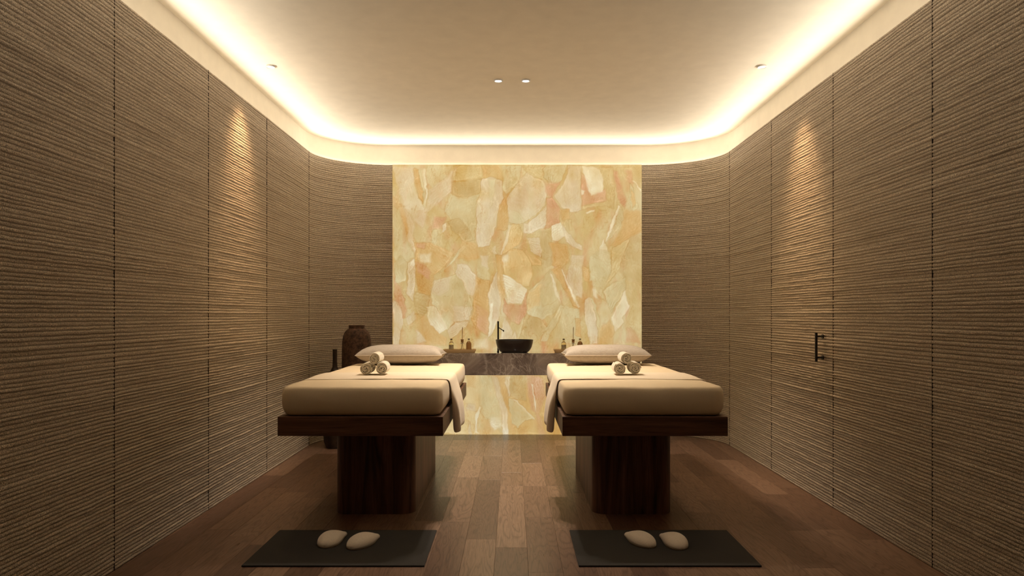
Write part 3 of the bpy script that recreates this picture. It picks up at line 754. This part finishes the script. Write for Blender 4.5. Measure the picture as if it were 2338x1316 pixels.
def runner(cx, s, label):
    """s = +1: aisle side is +x (left table), -1: aisle side is -x. Sheet over the mattress, hanging on both sides."""
    y0, y1 = 4.42, 4.93
    hw = BW/2
    # path across: aisle tip -> up -> over -> outer drop
    path = [(hw+.060, .508), (hw+.058, .56), (hw+.052, .63), (hw+.040, .70), (hw+.020, .755), (hw+.006, .795), (hw-.0005, .823), (hw-.010, .8385), (hw-.030, .8420), (hw-.10, .8435)]
    path += [(x, .8437) for x in np.linspace(hw-.18, -hw+.18, 14)]
    path += [(-hw+.10, .8435), (-hw+.030, .8425), (-hw+.010, .8385), (-hw-.002, .823), (-hw-.010, .80), (-hw-.018, .76), (-hw-.026, .70), (-hw-.028, .62), (-hw-.028, .54)]
    P = []; ny = 26
    for x, z in path:
        row = []
        hang = max(0, min(1, (.80-z)/.15))
        for j in range(ny+1):
            v = j/ny; y = y0+(y1-y0)*v
            yy = y; xx = x
            edge = max(0, 1-v/.07)                      # front edge folds back towards the table
            if x > 0:
                xx = x - hang*.045*edge**1.3 + hang*.006*math.sin(v*9+1); yy = y + hang*.03*edge**2 - hang*.012
                yy += hang*.06*(.5-v)*(1-z/.85)*.6
            else:
                xx = x + hang*.004*math.sin(v*8)
            zz = z
            if x > 0 and z < .6: zz = z + .010*v - .012*max(0, 1-v/.12) + .006*math.sin(v*7)
            if hang == 0: zz = z + .0016*wave(x*1.2, y, 2.2)*.6 + .0018*math.sin(v*2*PI+x*5)
            row.append((s*xx, yy, zz))
        P.append(row)
    o = fromgrid('table_runner', np.array(P), RUNNER, loc=(cx, 0, 0))
    m = o.modifiers.new('thick', 'SOLIDIFY'); m.thickness = .005; m.offset = 0.0
    m2 = o.modifiers.new('bev', 'SUBSURF'); m2.levels = 1; m2.render_levels = 1
    return tag(o, label, 'bed runner', 'runners over the mattresses')
runner(BX[0], 1, 'cream cloth runner folded across the left mattress, hanging into the aisle')
runner(BX[1], -1, 'cream cloth runner folded across the right mattress, hanging into the aisle')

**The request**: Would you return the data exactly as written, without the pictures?

**Exercise output**:
Write part 3 of the bpy script that recreates this picture. It picks up at line 754. This part finishes the script. Write for Blender 4.5. Measure the picture as if it were 2338x1316 pixels.
def runner(cx, s, label):
    """s = +1: aisle side is +x (left table), -1: aisle side is -x. Sheet over the mattress, hanging on both sides."""
    y0, y1 = 4.42, 4.93
    hw = BW/2
    # path across: aisle tip -> up -> over -> outer drop
    path = [(hw+.060, .508), (hw+.058, .56), (hw+.052, .63), (hw+.040, .70), (hw+.020, .755), (hw+.006, .795), (hw-.0005, .823), (hw-.010, .8385), (hw-.030, .8420), (hw-.10, .8435)]
    path += [(x, .8437) for x in np.linspace(hw-.18, -hw+.18, 14)]
    path += [(-hw+.10, .8435), (-hw+.030, .8425), (-hw+.010, .8385), (-hw-.002, .823), (-hw-.010, .80), (-hw-.018, .76), (-hw-.026, .70), (-hw-.028, .62), (-hw-.028, .54)]
    P = []; ny = 26
    for x, z in path:
        row = []
        hang = max(0, min(1, (.80-z)/.15))
        for j in range(ny+1):
            v = j/ny; y = y0+(y1-y0)*v
            yy = y; xx = x
            edge = max(0, 1-v/.07)                      # front edge folds back towards the table
            if x > 0:
                xx = x - hang*.045*edge**1.3 + hang*.006*math.sin(v*9+1); yy = y + hang*.03*edge**2 - hang*.012
                yy += hang*.06*(.5-v)*(1-z/.85)*.6
            else:
                xx = x + hang*.004*math.sin(v*8)
            zz = z
            if x > 0 and z < .6: zz = z + .010*v - .012*max(0, 1-v/.12) + .006*math.sin(v*7)
            if hang == 0: zz = z + .0016*wave(x*1.2, y, 2.2)*.6 + .0018*math.sin(v*2*PI+x*5)
            row.append((s*xx, yy, zz))
        P.append(row)
    o = fromgrid('table_runner', np.array(P), RUNNER, loc=(cx, 0, 0))
    m = o.modifiers.new('thick', 'SOLIDIFY'); m.thickness = .005; m.offset = 0.0
    m2 = o.modifiers.new('bev', 'SUBSURF'); m2.levels = 1; m2.render_levels = 1
    return tag(o, label, 'bed runner', 'runners over the mattresses')
runner(BX[0], 1, 'cream cloth runner folded across the left mattress, hanging into the aisle')
runner(BX[1], -1, 'cream cloth runner folded across the right mattress, hanging into the aisle')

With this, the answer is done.